As runners came into the camp at the end of the day reports stories unfolded, Damon Goerke, who was just out for an easy run blitzed the 48 km run in 4.57.30 followed by Paul Williams in 5.16.28. Fleur Grose was first female home in 6.37.

Paul Ashton and Terry Cornell had a duel to the death racing madly across the sands to beat the 8 hours for the 48 km and came in, with times of 7.79.40 and 7.59.50 respectively—a snail could have run faster than those two but they beat the 8 hour time and felt great—then they snuck off for an afternoon sleep (age has its privileges).

Then it was the long wait for the 60, 80 and 100 km runners. Maggot (Malcolm Gamble) completed the 60 km in 7.58, Josh Street the 80 km in 12.22 and Dan Beard the 100 km in 14.04 (10.55 for the 80 km).

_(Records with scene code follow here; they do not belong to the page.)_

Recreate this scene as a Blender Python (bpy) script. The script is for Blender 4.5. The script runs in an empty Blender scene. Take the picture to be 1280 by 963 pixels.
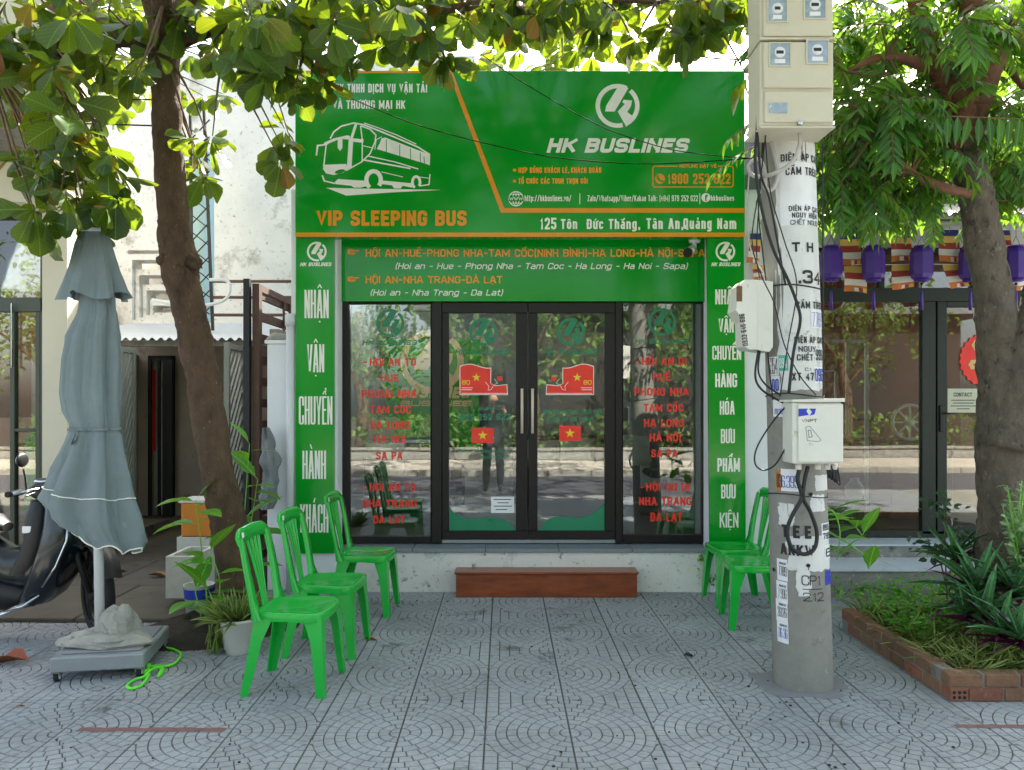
import bpy, math, random, unicodedata
import numpy as np
from mathutils import Vector, Matrix, noise
R = math.radians
rnd = random.Random(7)
S = bpy.context.scene
COL = S.collection
# ------------------------------------------------------------------ camera, world, sun, exposure
F = 960.0; CX = 630.0; CY = 504.0; EYE = 1.55
cam = bpy.data.cameras.new('camera'); cam.sensor_width = 36; cam.lens = 27.0
cam.shift_x = 10/1280; cam.shift_y = 22.5/1280; cam.clip_end = 400; cam.clip_start = 0.05
cam_o = bpy.data.objects.new('camera', cam); COL.objects.link(cam_o)
cam_o.location = (0, 0, EYE); cam_o.rotation_euler = (R(90), 0, 0)
S.camera = cam_o
SUN_EL, SUN_AZ = R(44), R(22)          # high sun behind the shop, a little to the right
world = bpy.data.worlds.new('World'); S.world = world; world.use_nodes = True
wn = world.node_tree; bg = wn.nodes['Background']
sky = wn.nodes.new('ShaderNodeTexSky'); sky.sky_type = 'NISHITA'; sky.sun_disc = False
sky.sun_elevation = SUN_EL; sky.sun_rotation = SUN_AZ; sky.dust_density = 4.0; sky.air_density = 1.0
hz = wn.nodes.new('ShaderNodeHueSaturation'); hz.inputs['Saturation'].default_value = .68      # hazy, whitish tropical sky
wn.links.new(sky.outputs[0], hz.inputs['Color']); wn.links.new(hz.outputs[0], bg.inputs[0]); bg.inputs[1].default_value = 0.12
sl = bpy.data.lights.new('sun', 'SUN'); sl.energy = 5.0; sl.angle = R(0.5); sl.color = (1, .95, .86)
so = bpy.data.objects.new('sun', sl); COL.objects.link(so)
sd = Vector((math.sin(SUN_AZ)*math.cos(SUN_EL), math.cos(SUN_AZ)*math.cos(SUN_EL), math.sin(SUN_EL)))
so.rotation_euler = (-sd).to_track_quat('-Z', 'Y').to_euler(); so.location = (0, 0, 20)
S.view_settings.view_transform = 'Standard'; S.view_settings.look = 'None'
S.view_settings.exposure = 2.4; S.view_settings.gamma = 1.0

def P(px, py, Y): return Vector(((px-CX)/F*Y, Y, EYE-(py-CY)/F*Y))
def X(px, Y): return (px-CX)/F*Y
def Z(py, Y): return EYE-(py-CY)/F*Y
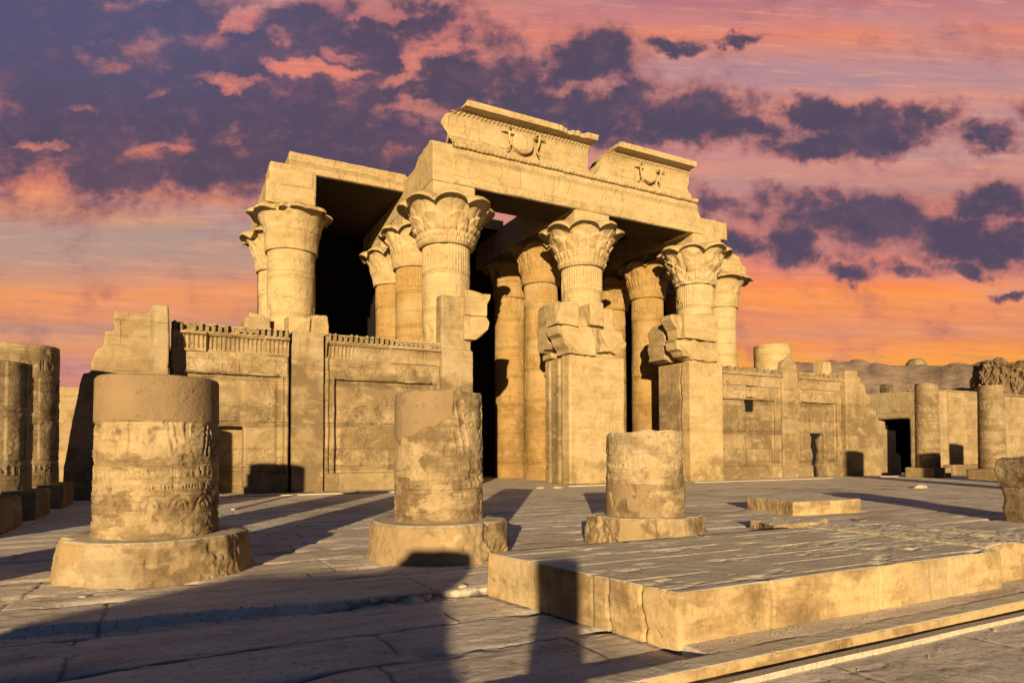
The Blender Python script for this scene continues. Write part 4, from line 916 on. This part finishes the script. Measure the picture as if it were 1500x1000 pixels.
# ================================================================== unseen casters placed out of view to throw the long shadows
random.seed(2)
wb = tag(block('shadow_silhouette', [prism(rough([(-16, -.1), (-16, 2.0), (-12, 1.75), (-8.7, 1.92), (-7.5, 2.2), (-5.35, 2.13), (-5.02, 2.40), (-4.2, 2.34), (-4.12, 1.98), (-4.34, 1.82), (-4.02, 1.68), (-3.8, 1.5), (-3.45, 1.35), (-3.3, .6), (-3.25, -.1)], .4, .02), -4.2, -3.8)], M['wallr'], None, vox=.05, d1=.03), 'wall-like outline added behind the viewer to cast the foreground shadow', 'wall')  # unseen silhouette, shaped for the figure-like shadow it throws
pb = tag(block('shadow_post', [boxv(-2.80, -2.40, -4.2, -3.9, -.1, 2.16)], M['wallr'], None, vox=.05, d1=.03), 'narrow post added behind the viewer to cast a person-like shadow', 'post')  # unseen upright added in place of a person, for its shadow
def shade_col(x, y, r, zt, lab):
    o = lathe('colonnade_column', x, y, lambda t, z: r+.04*(fbm(t*2, z, 3)-.5), np.arange(0, zt, .1), M['farcol'], None, 64)
    return tag(o, lab, 'column', 'unseen shadow-casting columns outside the picture')
for (x, y, r, zt, lab) in ((28.6, 8, .8, 5.1, 'taller unseen shadow-casting column beyond the right edge of the picture'), (33.0, 8, .7, 4.3, 'lower unseen shadow-casting column beyond the right edge of the picture'), (42.7, 8, .9, 5.9, 'tallest unseen shadow-casting column far beyond the right edge of the picture'), (-5.5, 13.9, 1.0, 3.68, 'column stump beyond the left edge of the picture, beside the colonnade'), (-4.0, 9.0, .85, 3.2, 'column stump beyond the left edge of the picture, nearest the viewer'), (-7.4, 11.2, 1.0, 3.2, 'column stump beyond the left edge of the picture, furthest out')):
    shade_col(x, y, r, zt, lab)  # each an unseen column placed for the shadow it throws

# grit and chips gathered along the ledge, at the feet of things and over the paving
def grit():
    rs = np.random.RandomState(9); P = []
    for i in range(520): x = rs.uniform(-2.2, 3.3); P.append((x, 7.28-.09*(x-3.4)+rs.normal(-.06, .07)))
    for i in range(160): x = rs.uniform(3.9, 9); P.append((x, 4.2-abs(rs.normal(0, .05))))
    for i in range(120): x = rs.uniform(3.0, 12); P.append((x, 3.74-abs(rs.normal(.25, .12))))
    for (cx, cy, r) in ((-.18, 10.6, 1.3), (3.86, 9.95, 1.2), (7.7, 9.45, 1.2)):
        for i in range(110): a = rs.uniform(0, 6.28); q = r+abs(rs.normal(0, .10)); P.append((cx+q*math.cos(a), cy+q*math.sin(a)))
    for i in range(420): P.append((rs.uniform(-3, 14), rs.uniform(3.9, 15)))
    for i in range(260): P.append((rs.uniform(0, 46), 28.6-abs(rs.normal(0, .5))))
    P = np.array(P); Z = ground_h(P[:, 0], P[:, 1])[0]; parts = []
    for (x, y), z in zip(P, Z):
        q = (.004+.011*rs.rand()**3)*(1 if y < 20 else 4); v = [(x+q*a*rs.uniform(.7, 1.4), y+q*b*rs.uniform(.7, 1.4), z+q*c*rs.uniform(.5, 1.1)) for a, b, c in ((1, 0, 0), (-1, 0, 0), (0, 1, 0), (0, -1, 0), (.2, .1, 1), (0, 0, -.6))]
        parts.append((v, [(0, 2, 4), (2, 1, 4), (1, 3, 4), (3, 0, 4), (2, 0, 5), (1, 2, 5), (3, 1, 5), (0, 3, 5)]))
    tag(mk('gravel', *merge(parts), M['chip']), 'loose grit and stone chips scattered on the paving', 'gravel', None, 'stuff')
grit()
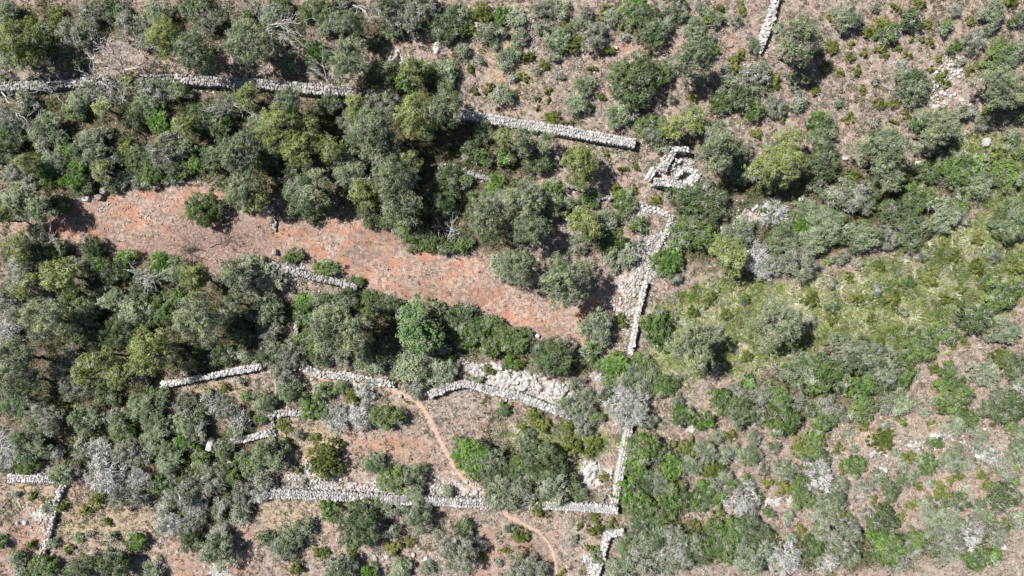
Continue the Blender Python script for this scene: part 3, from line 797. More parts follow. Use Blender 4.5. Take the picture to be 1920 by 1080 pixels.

Malcolm Gamble was true gentleman, and after foolishly offering to accompany Kathy MacMillan on the last 20 km of the 100 set out at around 10 P.M., after he’d had a long sleep, shower and dinner—such is the camaraderie that this run inspires.

The last runners came in late at night—Chilli striding along the path under the insipid glow of a little red light attached to his hat arrived at 10.20 P.M. (he’d left his main torch behind), Beardy was seen to finish the run and glower at the RD saying “don’t talk to me about your next run”, his normal happy disposition returned the next morning.

Kathy Mac complained about the extra 6 km bonus miles thrown into the run—it didn’t help that she and a number others went the wrong way on North Refuge Beach!

Was it a success—absolutely, was it tough, undoubtedly—everyone said the course was harder than the traditional run and times reflected that, we will just have to hope that Parks Victoria, who have done a great job restoring the trail are able to open the track to Sealers sooner rather than later.

Will the runners return—yes, next year will be the 10th running and is scheduled for 27 April 2013.